A doutrina nuclear da Force de Frappe praticamente não mudou desde Charles de Gaulle
Por Misto Brasil – DF
Paris, 14 de julho de 1965: Dia Nacional da França. Entre cavalaria, música marcial e colunas de tanques, algo incomum aparece de repente no desfile militar no centro da capital francesa: mísseis nucleares em plataformas de lançamento móveis.
Enquanto isso, bombardeiros Mirage sobrevoam o local. Pela primeira vez, a França apresentava ao mundo sua arma de dissuasão nuclear – a Force de Frappe (força de ataque).
Nas décadas seguintes, ela se tornou peça central estratégica da política de defesa francesa, com controle puramente nacional e totalmente independente.
A bomba não apenas deu à França um lugar garantido no exclusivo clube das potências nucleares, mas também uma ferramenta de poder político.

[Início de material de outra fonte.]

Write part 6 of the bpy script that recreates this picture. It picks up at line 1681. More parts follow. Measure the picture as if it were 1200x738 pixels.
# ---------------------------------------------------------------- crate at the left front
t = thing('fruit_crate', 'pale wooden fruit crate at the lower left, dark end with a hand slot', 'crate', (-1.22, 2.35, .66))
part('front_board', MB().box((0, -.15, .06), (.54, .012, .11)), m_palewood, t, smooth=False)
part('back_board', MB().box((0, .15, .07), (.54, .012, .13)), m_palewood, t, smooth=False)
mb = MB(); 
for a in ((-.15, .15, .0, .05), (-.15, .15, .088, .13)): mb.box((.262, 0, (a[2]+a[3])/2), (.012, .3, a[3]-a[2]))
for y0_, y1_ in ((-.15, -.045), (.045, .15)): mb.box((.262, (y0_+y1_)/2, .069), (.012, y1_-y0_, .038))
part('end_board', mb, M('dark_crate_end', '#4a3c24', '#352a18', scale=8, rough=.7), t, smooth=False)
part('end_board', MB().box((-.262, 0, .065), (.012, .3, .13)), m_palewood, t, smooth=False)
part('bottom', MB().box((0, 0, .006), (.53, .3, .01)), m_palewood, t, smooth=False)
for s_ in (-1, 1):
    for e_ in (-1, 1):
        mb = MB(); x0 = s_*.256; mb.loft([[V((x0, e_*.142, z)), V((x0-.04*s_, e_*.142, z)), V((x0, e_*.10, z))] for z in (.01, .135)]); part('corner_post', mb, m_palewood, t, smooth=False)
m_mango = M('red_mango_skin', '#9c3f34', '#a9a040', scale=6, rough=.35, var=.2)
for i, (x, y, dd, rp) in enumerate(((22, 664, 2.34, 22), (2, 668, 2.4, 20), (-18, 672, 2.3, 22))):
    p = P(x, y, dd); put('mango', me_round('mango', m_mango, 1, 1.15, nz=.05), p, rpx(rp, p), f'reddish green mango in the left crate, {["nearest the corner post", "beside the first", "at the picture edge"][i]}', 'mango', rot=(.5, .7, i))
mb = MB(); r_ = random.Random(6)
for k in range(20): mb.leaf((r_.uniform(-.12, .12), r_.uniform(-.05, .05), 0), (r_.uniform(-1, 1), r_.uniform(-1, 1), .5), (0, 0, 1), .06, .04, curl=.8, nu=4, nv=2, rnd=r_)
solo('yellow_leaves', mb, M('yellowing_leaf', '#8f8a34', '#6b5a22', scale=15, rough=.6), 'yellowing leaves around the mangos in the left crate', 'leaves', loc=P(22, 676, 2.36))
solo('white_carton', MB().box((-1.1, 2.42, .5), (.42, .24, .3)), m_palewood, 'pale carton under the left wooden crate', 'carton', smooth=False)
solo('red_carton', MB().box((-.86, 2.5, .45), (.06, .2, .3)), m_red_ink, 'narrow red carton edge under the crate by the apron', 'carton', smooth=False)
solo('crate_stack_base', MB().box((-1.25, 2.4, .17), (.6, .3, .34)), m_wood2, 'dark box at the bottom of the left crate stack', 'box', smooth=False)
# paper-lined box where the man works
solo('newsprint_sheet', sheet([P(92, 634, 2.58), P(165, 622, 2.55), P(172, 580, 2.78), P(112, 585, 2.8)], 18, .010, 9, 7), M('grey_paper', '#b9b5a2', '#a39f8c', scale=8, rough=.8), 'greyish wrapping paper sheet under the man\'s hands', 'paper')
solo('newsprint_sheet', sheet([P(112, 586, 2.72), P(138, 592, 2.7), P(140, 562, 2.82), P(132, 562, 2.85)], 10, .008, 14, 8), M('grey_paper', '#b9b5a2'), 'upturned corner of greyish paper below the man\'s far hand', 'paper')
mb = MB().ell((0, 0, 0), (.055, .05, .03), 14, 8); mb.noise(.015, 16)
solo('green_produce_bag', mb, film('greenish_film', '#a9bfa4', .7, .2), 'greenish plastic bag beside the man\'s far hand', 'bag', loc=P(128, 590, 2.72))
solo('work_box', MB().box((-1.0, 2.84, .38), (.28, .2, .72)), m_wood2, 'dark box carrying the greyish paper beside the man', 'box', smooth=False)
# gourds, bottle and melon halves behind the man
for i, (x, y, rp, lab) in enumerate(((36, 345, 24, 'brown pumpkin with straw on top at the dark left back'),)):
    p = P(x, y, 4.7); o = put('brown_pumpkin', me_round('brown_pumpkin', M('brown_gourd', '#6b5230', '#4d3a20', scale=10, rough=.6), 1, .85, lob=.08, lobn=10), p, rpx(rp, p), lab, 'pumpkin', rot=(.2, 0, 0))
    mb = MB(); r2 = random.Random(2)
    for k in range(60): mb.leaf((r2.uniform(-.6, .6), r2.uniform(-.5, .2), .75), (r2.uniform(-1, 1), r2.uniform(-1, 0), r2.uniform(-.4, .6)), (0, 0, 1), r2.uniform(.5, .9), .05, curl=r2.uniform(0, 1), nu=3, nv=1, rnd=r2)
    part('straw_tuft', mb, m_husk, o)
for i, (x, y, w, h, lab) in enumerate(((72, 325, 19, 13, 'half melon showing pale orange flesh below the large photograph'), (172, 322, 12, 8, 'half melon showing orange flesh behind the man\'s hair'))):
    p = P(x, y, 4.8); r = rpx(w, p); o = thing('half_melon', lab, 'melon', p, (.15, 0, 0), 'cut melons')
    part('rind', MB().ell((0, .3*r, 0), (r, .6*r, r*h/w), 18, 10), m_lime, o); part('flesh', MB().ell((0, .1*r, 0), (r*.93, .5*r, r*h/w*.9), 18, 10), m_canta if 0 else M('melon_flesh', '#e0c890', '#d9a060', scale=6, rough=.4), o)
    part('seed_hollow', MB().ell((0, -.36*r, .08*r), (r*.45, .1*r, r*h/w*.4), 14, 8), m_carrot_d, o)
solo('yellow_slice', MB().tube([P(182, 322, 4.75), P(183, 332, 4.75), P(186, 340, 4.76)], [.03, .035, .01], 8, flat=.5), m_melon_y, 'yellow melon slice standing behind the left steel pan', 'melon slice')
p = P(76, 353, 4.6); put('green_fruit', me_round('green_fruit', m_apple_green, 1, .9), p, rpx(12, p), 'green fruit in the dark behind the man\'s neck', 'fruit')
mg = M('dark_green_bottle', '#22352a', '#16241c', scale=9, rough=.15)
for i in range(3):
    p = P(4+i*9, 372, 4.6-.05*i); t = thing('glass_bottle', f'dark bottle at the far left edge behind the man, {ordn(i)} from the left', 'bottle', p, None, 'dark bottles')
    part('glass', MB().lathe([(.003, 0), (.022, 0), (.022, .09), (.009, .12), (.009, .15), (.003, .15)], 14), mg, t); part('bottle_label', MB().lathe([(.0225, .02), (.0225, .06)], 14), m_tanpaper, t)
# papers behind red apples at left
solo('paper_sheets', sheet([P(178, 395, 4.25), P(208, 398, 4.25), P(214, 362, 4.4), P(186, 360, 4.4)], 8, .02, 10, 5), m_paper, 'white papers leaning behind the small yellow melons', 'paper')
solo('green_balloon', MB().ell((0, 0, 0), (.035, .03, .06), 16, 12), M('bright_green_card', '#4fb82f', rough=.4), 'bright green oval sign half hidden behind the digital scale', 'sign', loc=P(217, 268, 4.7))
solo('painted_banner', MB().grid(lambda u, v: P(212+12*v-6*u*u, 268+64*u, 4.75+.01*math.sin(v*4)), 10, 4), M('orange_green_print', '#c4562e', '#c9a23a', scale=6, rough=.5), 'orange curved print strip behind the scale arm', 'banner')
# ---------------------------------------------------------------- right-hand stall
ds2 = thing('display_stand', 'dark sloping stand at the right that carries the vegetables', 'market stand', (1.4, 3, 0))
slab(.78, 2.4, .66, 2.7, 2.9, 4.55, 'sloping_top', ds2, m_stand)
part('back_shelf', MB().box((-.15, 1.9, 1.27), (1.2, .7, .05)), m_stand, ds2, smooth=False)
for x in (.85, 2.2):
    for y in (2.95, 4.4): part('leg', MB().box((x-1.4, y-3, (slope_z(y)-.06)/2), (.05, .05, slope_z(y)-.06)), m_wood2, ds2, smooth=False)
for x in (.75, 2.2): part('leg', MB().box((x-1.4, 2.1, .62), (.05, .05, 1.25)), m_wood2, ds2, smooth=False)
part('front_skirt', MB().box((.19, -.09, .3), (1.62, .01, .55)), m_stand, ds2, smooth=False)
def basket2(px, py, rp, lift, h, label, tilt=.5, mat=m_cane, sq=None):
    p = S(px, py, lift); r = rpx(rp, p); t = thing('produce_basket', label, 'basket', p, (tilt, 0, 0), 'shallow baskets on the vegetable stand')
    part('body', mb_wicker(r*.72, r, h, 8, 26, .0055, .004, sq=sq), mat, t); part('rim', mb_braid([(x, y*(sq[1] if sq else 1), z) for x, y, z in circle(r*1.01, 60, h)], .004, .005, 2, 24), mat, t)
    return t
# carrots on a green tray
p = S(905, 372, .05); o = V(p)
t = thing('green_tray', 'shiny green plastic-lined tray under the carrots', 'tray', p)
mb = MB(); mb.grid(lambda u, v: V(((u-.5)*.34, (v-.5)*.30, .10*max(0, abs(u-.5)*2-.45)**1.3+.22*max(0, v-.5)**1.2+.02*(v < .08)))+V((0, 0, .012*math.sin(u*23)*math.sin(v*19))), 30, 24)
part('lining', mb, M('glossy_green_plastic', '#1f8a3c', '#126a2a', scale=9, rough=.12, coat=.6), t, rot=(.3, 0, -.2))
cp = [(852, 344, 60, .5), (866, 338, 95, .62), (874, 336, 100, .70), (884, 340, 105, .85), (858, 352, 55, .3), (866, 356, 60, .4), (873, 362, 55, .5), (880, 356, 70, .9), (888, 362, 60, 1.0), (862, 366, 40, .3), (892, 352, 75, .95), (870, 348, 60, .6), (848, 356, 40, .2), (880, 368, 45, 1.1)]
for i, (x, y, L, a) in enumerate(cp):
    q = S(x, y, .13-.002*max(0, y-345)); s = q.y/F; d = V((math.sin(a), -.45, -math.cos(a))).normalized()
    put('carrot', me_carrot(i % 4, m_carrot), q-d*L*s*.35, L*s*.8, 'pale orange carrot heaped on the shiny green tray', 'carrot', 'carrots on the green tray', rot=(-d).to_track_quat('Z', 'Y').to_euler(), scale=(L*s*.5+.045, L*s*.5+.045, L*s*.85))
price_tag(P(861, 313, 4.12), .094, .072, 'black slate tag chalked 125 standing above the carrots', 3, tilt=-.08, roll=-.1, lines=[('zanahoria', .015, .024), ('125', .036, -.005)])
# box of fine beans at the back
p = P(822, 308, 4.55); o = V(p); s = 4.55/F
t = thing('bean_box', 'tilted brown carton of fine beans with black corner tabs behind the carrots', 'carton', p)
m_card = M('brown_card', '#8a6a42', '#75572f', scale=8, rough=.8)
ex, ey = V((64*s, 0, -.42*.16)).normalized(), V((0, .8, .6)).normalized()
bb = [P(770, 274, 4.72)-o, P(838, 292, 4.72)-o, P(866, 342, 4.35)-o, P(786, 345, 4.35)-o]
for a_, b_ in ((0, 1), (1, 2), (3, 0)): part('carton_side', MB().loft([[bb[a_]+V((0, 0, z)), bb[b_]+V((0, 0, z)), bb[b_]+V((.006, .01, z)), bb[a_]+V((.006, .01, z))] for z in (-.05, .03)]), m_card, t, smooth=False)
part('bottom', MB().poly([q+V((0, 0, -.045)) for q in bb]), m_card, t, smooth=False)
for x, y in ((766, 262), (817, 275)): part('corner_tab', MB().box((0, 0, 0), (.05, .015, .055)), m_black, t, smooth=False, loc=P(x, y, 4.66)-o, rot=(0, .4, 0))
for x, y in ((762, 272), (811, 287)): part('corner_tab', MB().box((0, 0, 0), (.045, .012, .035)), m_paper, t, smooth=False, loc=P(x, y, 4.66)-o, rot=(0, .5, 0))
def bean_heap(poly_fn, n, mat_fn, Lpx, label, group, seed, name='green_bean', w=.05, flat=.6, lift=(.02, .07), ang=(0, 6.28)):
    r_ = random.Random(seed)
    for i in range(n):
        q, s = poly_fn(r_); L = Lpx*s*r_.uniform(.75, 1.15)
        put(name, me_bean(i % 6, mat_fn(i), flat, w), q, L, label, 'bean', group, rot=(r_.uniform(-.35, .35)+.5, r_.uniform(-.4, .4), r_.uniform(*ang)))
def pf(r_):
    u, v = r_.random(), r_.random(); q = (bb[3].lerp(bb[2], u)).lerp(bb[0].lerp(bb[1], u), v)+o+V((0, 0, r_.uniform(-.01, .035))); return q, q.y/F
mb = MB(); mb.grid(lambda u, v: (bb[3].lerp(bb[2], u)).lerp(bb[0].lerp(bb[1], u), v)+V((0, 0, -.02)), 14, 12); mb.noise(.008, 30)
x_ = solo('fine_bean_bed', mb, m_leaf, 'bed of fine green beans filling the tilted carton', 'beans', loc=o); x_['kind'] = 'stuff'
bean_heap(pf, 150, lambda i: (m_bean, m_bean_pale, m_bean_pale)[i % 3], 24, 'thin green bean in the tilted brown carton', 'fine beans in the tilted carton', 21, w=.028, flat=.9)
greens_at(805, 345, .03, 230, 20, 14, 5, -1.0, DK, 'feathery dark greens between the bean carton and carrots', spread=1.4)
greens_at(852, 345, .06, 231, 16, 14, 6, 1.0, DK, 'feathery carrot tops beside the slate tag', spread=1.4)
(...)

Mas uma ferramente cara: mais de 10% do orçamento de defesa é gasto anualmente em sua manutenção e modernização – ônus considerável, considerando a alta dívida nacional do país.
A doutrina nuclear da Force de Frappe praticamente não mudou desde Charles de Gaulle. Ela serve para proteger os “interesses vitais” da França – uma expressão deliberadamente vaga que pode, ou não, incluir parceiros europeus numa emergência.
De acordo com a doutrina, o uso de armas nucleares só é previsto em casos extremos de autodefesa. A decisão cabe exclusivamente ao presidente da República.
Os chefes de Estado franceses, desde De Gaulle a Nicolas Sarkozy, enfatizaram repetidamente que esses interesses vitais também têm uma dimensão europeia. Mas essas declarações permaneceram simbólicas. N
Não havia uma vontade real de compartilhar a bomba, pelo menos não publicamente – até a chegada de Emmanuel Macron.
Desde que assumiu o cargo em 2017, Macron não mudou a estratégia nuclear da França – mas deu a ela um toque europeu.
Em um discurso de abertura na École de Guerre em fevereiro de 2020, ele declarou que a dissuasão francesa também serve à segurança da Europa e ofereceu um diálogo estratégico com os parceiros europeus. Isso foi amplamente ignorado em Berlim, por medo de minar a promessa dos EUA de proteger a Europa.
“A França fez a oferta de pelo menos conversar sobre o assunto – eu aceito essa oferta”, declarou Friedrich Merz logo após tomar posse como chanceler federal alemão.
Merz disse poder imaginar ter os mísseis franceses e britânicos como um complemento ao guarda-chuva dos EUA.